Hello peeps,
I have a structure that needs to periodically get an element from a cyclic pattern.
That is, my structure will be initialized with a pattern (let's say "abc"), and at various points during the struct lifetime I want to get the next element of the pattern (first time I'll get 'a', then 'b', then 'c', then 'a' again, then 'b'... ad infinitum).
My idea is therefore to create an iterator out of the cycle
method and store that. Then I'll just need to call next()
on it each time I want a new element! Unfortunately, by doing that I've opened the dread can of lifetime worms.
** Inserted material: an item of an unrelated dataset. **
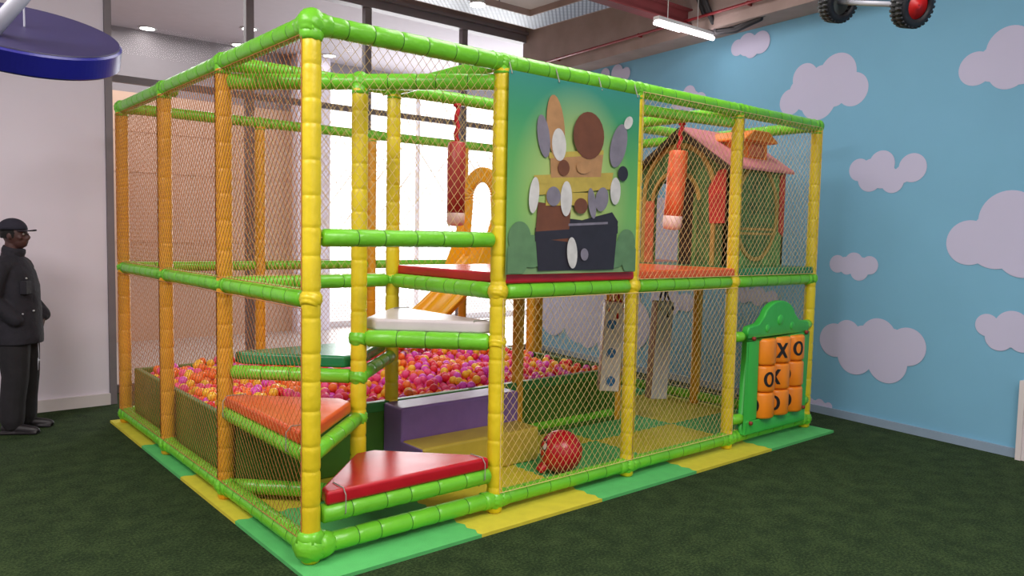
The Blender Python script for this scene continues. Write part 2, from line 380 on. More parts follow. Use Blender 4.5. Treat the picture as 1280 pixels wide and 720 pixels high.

Here is an initial code that fails:
struct Foo {
cycle: Box<dyn Iterator<Item=char>>,
}
impl Foo {
fn new(pattern: &str) -> Self {
Self {
cycle: Box::new(pattern.chars().cycle()),
}
}
}
Predictably, this fails:
error: lifetime may not live long enough
--> src/main.rs:9:20
|
7 | fn new(pattern: &str) -> Self {
| - let's call the lifetime of this reference `'1`
8 | Self {
9 | cycle: Box::new(pattern.chars().cycle()),
| ^^^^^^^^^^^^^^^^^^^^^^^^^^^^^^^^^ cast requires that `'1` must outlive `'static`
Of course I thought, iterators don't own the thing they're iterating over! So my next idea was to clone the pattern and also store it as a String next to the iterator, that way they'll have the same lifetime:
struct Foo {
pattern: String,
cycle: Box<dyn Iterator<Item=char>>,
}
impl Foo {
fn new(pattern: &str) -> Self {
let pattern = pattern.to_string();
Self {
pattern,
cycle: Box::new(pattern.chars().cycle()),
}
}
}
But this doesn't work either:
--> src/main.rs:12:29
|
12 | cycle: Box::new(pattern.chars().cycle()),
| ---------^^^^^^^^^^^^^^^---------
| | |
| | borrowed value does not live long enough
| cast requires that `pattern` is borrowed for `'static`
13 | }
14 | }
| - `pattern` dropped here while still borrowed
error[E0382]: borrow of moved value: `pattern`
--> src/main.rs:12:29
|
9 | let pattern = pattern.to_string();
| ------- move occurs because `pattern` has type `String`, which does not implement the `Copy` trait
10 | Self {
11 | pattern,
| ------- value moved here
12 | cycle: Box::new(pattern.chars().cycle()),
| ^^^^^^^^^^^^^^^ value borrowed here after move
|
= note: borrow occurs due to deref coercion to `str`
I'm at a loss, I don't know how to express this concept. What would be a clean way to achieve that I'm trying to do? Worst comes to worst, I can always store a mutable index and play with modulos, but I'd rather take advantage of high level concepts.